Collected material –
--- START ---
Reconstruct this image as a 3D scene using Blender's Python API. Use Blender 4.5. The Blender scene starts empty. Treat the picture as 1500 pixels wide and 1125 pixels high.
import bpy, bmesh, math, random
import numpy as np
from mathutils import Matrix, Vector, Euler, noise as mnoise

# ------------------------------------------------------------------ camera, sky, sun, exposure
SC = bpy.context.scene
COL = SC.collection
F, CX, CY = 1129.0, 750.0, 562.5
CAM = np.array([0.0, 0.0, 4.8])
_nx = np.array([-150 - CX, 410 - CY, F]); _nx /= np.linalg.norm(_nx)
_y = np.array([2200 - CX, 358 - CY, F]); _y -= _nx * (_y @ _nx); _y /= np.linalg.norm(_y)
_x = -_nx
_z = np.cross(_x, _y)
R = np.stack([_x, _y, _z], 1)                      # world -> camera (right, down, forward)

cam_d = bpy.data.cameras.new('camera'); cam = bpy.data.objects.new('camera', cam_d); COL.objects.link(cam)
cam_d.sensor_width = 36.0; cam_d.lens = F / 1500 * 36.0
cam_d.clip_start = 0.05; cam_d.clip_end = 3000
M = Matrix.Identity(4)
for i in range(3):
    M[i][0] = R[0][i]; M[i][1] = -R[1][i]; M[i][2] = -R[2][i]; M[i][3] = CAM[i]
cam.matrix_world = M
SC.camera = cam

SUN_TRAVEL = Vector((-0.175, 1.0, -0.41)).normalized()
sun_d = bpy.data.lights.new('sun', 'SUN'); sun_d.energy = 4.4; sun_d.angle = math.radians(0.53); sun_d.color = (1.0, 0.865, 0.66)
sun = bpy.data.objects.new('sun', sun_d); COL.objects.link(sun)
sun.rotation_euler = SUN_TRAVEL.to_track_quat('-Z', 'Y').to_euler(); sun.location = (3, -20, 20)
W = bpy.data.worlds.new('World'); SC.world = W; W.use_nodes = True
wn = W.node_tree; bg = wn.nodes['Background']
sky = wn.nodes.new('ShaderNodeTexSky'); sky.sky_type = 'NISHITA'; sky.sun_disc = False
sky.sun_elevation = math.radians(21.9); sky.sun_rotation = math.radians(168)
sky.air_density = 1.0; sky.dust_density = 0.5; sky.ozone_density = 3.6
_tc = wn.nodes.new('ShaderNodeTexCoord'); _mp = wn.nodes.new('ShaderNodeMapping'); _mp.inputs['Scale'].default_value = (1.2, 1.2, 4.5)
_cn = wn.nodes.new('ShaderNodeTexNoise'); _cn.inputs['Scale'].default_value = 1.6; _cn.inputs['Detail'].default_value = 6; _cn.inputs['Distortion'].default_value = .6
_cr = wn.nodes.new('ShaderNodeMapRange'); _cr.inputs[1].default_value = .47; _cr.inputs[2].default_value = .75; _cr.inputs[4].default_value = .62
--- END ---
Extract the lines above, from the first one through the one containing "R = np.stack([_x, _y, _z], 1)", and return only those, unchanged.

Worked solution –
Reconstruct this image as a 3D scene using Blender's Python API. Use Blender 4.5. The Blender scene starts empty. Treat the picture as 1500 pixels wide and 1125 pixels high.
import bpy, bmesh, math, random
import numpy as np
from mathutils import Matrix, Vector, Euler, noise as mnoise

# ------------------------------------------------------------------ camera, sky, sun, exposure
SC = bpy.context.scene
COL = SC.collection
F, CX, CY = 1129.0, 750.0, 562.5
CAM = np.array([0.0, 0.0, 4.8])
_nx = np.array([-150 - CX, 410 - CY, F]); _nx /= np.linalg.norm(_nx)
_y = np.array([2200 - CX, 358 - CY, F]); _y -= _nx * (_y @ _nx); _y /= np.linalg.norm(_y)
_x = -_nx
_z = np.cross(_x, _y)
R = np.stack([_x, _y, _z], 1)                      # world -> camera (right, down, forward)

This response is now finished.